Just streets. In a sort of geometrical arrangement that appealed to us, winding around straight buildings like a snake in the grass.

There are no people in this slide show, sorry for the misleading headline. No wizened wrinkled faces, no children performing death-defying acts, no pets looking quizzically at their human wards.

They were all Raw captures so we could work the shadows and highlights, which we realized were going to fall off their end of the histogram. The light was just too extreme.

There are no people in this slide show, sorry for the misleading headline.

And, as we always do, they were converted from the camera's proprietary Raw format to DNG. There are a lot of things that make the new full-frame Pentax K-1 attractive and saving Raw captures as DNG is certainly one of them.

Then we imported them in to Lightroom where we converted them once more from color images into monochrome images.

Our camera, like most, has a monochrome mode. So why, you mgiht wonder, didn't we shoot in monochrome mode?

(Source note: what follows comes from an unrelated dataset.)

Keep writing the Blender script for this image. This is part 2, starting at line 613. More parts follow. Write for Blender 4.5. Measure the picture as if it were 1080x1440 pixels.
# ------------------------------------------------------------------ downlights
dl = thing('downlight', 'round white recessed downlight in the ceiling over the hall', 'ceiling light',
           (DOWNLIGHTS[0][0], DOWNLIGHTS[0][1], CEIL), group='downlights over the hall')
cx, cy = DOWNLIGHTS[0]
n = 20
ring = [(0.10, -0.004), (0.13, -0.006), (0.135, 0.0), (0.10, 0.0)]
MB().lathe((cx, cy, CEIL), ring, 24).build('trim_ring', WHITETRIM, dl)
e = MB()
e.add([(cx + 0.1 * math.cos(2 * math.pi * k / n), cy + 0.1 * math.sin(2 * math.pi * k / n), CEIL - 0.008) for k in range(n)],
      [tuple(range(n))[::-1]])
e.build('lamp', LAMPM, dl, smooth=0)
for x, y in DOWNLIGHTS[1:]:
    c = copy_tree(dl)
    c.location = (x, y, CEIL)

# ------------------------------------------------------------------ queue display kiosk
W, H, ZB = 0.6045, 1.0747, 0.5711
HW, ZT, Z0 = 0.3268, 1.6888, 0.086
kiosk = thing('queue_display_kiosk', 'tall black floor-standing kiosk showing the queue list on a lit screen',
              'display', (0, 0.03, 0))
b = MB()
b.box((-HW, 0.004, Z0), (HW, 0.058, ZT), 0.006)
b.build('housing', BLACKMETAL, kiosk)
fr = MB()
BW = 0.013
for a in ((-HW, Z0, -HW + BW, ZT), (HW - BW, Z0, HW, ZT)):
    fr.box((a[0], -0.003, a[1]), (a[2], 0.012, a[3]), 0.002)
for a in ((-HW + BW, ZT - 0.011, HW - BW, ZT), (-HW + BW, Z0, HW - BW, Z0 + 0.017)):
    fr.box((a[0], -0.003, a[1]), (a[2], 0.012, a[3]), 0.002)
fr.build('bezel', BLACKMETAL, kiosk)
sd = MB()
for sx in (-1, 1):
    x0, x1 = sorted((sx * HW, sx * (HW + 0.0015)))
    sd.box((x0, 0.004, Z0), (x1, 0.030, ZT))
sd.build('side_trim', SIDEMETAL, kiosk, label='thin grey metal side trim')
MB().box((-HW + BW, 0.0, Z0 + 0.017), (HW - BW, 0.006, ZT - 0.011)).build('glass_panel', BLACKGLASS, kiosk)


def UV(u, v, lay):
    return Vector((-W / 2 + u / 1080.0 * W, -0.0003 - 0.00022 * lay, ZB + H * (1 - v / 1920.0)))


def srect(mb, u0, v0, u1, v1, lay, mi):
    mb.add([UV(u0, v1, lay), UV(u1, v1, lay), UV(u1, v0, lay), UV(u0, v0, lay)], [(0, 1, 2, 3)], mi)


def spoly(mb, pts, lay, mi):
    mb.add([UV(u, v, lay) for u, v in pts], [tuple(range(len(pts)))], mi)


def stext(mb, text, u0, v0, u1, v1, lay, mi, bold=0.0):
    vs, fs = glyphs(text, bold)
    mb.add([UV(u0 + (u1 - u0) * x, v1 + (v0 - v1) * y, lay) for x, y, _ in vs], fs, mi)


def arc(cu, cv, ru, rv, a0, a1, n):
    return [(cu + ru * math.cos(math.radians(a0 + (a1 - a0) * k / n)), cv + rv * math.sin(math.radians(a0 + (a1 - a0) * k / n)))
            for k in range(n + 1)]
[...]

Because you lose all the color information, which can be very helpful in adjusting ranges of tone based on their color. Think of it as having a bunch of color filters built into each shot that only affect one color range. Just blues, just yellows, just greens. You can lighten or darken just those colors, that is. Selective contrast, in short.

The trick is to be furtive. Slide each color slider in the B&W panel back and forth. Switch back to the Color panel to see which colors you want to manipulate with the sliders. Then back to the B&W panel. And finally, consider adjusting the tonal sliders in the Basic panel again.

Sometimes, for example, we were able to bring out the sky by adjusting just the Blue slider in the B&W panel. Others, we had to adjust the Highlight slider in the Basic panel.

We used the Upright tool a good bit to attack converging verticals but we were judicious about the use of the Dehaze tool. Were these color images, we might have used it more but we liked the receding tonality in the monochromes and left it alone.

Before we knew it we were done. Which is how things like this should go in the computer age. All play and no work.